Houses of Parliament, Stormy Sky, 1904.

The article also accurately notes that New York has a lot of brown — and that its ubiquitous brownstones are colored by a type of stone that was found in abundance in the nearby quarries of upstate New York and New Jersey.

This fits with something else that I’ve been thinking about recently, which is how smaller cities in a particular region often have uncanny similarities in their colors and materials with the big metropolis. Not surprisingly, Albany’s urbanism closely resembles New York City’s (and Brooklyn’s), and even has similar hues, although it is more than a hundred miles away.

Similarly, a lot of smaller cities in eastern Pennsylvania and southern New Jersey look oddly like lost crumbs of Philadelphia, with their brick facades and pitched roof row houses with oddly varied widths.
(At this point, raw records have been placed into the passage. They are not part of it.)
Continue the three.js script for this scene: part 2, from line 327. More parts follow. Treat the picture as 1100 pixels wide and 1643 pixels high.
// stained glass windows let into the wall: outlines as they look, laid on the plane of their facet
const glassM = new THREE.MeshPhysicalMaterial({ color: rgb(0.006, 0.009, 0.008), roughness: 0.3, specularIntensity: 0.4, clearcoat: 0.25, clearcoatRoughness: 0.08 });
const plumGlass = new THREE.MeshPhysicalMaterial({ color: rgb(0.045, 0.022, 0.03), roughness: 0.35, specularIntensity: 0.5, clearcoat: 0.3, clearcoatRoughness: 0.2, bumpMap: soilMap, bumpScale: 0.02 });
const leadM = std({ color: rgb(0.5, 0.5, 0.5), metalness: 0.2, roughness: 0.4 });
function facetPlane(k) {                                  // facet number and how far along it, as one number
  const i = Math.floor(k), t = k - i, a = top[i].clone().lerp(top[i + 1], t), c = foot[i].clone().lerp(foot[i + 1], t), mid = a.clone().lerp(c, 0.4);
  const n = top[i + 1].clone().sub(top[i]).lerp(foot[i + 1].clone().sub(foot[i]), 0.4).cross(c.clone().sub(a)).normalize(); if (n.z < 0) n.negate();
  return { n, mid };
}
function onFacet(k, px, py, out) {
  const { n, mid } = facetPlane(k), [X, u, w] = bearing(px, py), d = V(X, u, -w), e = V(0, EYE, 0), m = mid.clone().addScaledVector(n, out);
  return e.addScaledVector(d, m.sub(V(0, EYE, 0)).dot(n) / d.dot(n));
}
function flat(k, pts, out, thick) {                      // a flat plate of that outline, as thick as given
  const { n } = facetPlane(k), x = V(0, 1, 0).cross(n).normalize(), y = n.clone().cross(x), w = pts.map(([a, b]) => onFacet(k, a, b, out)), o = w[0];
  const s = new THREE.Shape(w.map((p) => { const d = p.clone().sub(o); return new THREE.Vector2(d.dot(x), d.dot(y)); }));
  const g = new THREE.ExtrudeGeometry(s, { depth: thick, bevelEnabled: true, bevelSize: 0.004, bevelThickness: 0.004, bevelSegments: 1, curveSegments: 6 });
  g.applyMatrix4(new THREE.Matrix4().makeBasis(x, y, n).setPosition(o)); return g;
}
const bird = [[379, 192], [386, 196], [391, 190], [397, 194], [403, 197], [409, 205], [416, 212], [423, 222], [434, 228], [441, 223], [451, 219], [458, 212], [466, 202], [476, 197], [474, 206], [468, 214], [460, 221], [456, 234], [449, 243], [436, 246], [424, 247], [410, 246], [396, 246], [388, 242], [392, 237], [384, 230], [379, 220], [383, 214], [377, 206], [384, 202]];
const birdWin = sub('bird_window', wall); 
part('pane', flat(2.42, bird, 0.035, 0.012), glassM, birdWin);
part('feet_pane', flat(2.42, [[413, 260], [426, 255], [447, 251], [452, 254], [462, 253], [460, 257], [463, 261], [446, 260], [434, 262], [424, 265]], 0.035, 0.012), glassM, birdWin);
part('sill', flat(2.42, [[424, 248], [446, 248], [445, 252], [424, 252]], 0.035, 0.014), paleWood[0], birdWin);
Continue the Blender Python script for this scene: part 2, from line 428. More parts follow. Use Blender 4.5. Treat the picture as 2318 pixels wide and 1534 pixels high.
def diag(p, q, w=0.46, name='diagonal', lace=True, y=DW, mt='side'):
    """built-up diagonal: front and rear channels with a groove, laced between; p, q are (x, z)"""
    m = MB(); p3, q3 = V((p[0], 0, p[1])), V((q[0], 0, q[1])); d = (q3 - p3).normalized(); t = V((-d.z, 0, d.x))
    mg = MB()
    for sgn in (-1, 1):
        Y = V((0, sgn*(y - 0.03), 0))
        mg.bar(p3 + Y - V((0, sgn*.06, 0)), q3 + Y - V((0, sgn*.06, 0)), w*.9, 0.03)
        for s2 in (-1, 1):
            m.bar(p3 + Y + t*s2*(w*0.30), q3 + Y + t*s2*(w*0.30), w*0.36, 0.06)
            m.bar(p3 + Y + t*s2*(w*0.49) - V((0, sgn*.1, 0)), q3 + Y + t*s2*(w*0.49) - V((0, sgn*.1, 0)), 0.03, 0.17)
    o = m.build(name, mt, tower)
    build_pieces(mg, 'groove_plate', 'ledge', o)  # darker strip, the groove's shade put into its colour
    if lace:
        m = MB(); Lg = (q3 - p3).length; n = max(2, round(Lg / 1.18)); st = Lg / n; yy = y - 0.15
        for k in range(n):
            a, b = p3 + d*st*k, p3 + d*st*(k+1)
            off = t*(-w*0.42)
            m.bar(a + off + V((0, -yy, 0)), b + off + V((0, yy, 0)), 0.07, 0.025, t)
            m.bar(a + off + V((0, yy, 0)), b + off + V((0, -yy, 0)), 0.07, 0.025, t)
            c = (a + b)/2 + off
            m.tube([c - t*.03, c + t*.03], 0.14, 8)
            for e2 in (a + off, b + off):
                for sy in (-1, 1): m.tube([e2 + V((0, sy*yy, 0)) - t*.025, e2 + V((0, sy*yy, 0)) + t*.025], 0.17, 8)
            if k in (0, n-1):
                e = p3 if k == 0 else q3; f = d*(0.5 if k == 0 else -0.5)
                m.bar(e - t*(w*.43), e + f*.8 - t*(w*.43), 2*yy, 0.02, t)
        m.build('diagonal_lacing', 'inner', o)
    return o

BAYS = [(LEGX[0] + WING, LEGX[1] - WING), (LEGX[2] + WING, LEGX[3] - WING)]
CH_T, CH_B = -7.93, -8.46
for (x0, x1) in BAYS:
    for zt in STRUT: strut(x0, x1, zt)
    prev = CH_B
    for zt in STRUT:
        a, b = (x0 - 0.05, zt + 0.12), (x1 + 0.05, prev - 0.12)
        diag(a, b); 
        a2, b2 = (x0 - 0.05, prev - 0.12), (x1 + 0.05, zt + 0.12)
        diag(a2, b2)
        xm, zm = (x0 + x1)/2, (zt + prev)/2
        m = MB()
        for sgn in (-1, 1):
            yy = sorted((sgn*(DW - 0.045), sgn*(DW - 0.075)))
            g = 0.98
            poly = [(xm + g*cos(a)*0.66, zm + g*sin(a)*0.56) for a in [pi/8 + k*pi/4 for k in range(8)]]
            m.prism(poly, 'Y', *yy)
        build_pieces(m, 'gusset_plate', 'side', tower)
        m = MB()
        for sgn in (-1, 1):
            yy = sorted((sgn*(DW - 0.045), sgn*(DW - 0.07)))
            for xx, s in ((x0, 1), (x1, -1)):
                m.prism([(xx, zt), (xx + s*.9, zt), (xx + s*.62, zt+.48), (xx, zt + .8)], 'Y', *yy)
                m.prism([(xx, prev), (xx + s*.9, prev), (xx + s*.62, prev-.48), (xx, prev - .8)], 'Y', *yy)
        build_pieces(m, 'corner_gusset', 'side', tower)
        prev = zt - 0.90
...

The role of local materials in establishing the palette of a specific place — as well as building styles that may be influenced by the materials used — may have historically been an accident. But for a long time it has also been increasingly a choice. The availability of building materials from elsewhere is hardly a brand new phenomenon. The Romans transported marble, and other stones, and paints, throughout the Empire. And as Furseth points out in this piece, the Silk Road had made the colors of the Far East available to Indians, Middle Easterners, and Europeans long ago. But the widespread use of imported building materials for vernacular projects is a more recent phenomenon.

When employed artfully, imported materials can of course add richness and variety to the urban form. But in the wrong hands (of which there are many) they can more easily contribute to a sort of postmodern chaos borne of a jumble of discordant materials (and associated forms), driven by parsimony, and reflecting an almost complete lack of grounding, purpose, or continuity with the past.

In my own research, I have found that some of the worst effects of this trend are accruing to cities in developing countries where urbanization has happened rapidly, and in the context of the global economy; and also in the postwar development of America, where the bulk of construction has taken place in a wealthier version of the same context.